1. Children’s Cookbooks:
Kids love getting messy and creative in the kitchen and even by age two, they are old enough mix and appreciate the process. I have been compiling my own and printing it on Lulu. For me, it’s great, because I already have a personal adult cook book and a lot of boring American foods are exciting here. However, there are plenty of cook books already extent that are great kids and like other types of books, you can never have too many!
2. Seeds:
Radishes, Turnips, Peas, Beans, Sunflowers, spinach and Carrots are all the type you can throw in the ground and forget about. They’ll come up no matter how weedy the dirt is, they don't require watering and they are all super fun. They taste delicious fresh and are fun to watch grow. Radishes if you don’t thin them won’t create bulbs, but they make zesty little bean pods that my kids prefer.
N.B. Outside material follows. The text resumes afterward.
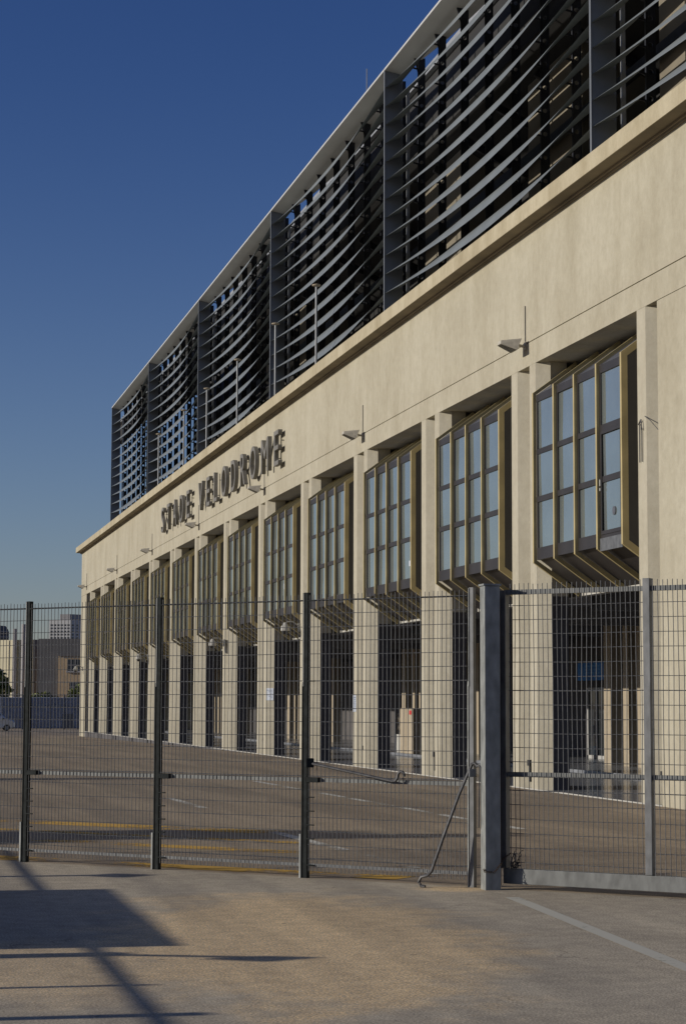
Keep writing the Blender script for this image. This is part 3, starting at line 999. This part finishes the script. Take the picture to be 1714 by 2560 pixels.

Carrots and radishes both come in rainbow packs and you can make a fun game out of guessing what color the root will be before you pull it.
3. DVDs of TV series:
There is a lot of mediocre TV out there, but also some truly amazing shows now for kids. Depending on the family’s viewing preferences, it’s likely the birthday child has not been exposed to Doozers, Ready, Jet Go, Wild Kratts, Blaze and the Monster Machine or something of that ilk. A DVD doesn’t create clutter, can be a gateway to a whole new hobby and provides hours of entertainment. It’s a marvelous value for money.
4. Plants:
Like seeds, they offer the fascination of something that grows and changes and lasts a long time. For indoor plants, succulents are best, because they want very little water, so you don’t have to worry about forgetting them for a couple weeks. Jade plants cloning properties are particularly fun.
For outdoor, if they’ve got a yard, a tree is an awesome gift. I also like hosta plants for shade and lupins for sun.
5. Apps: 
Figuring out gifting apps can be a bit of a headache, but like DVDs there tends to be a lot of good stuff people don’t know about and the value for money is fantastic.
Think Rolls, Pedersen’s Inventions, Busy Shapes, are some that come readily to mind.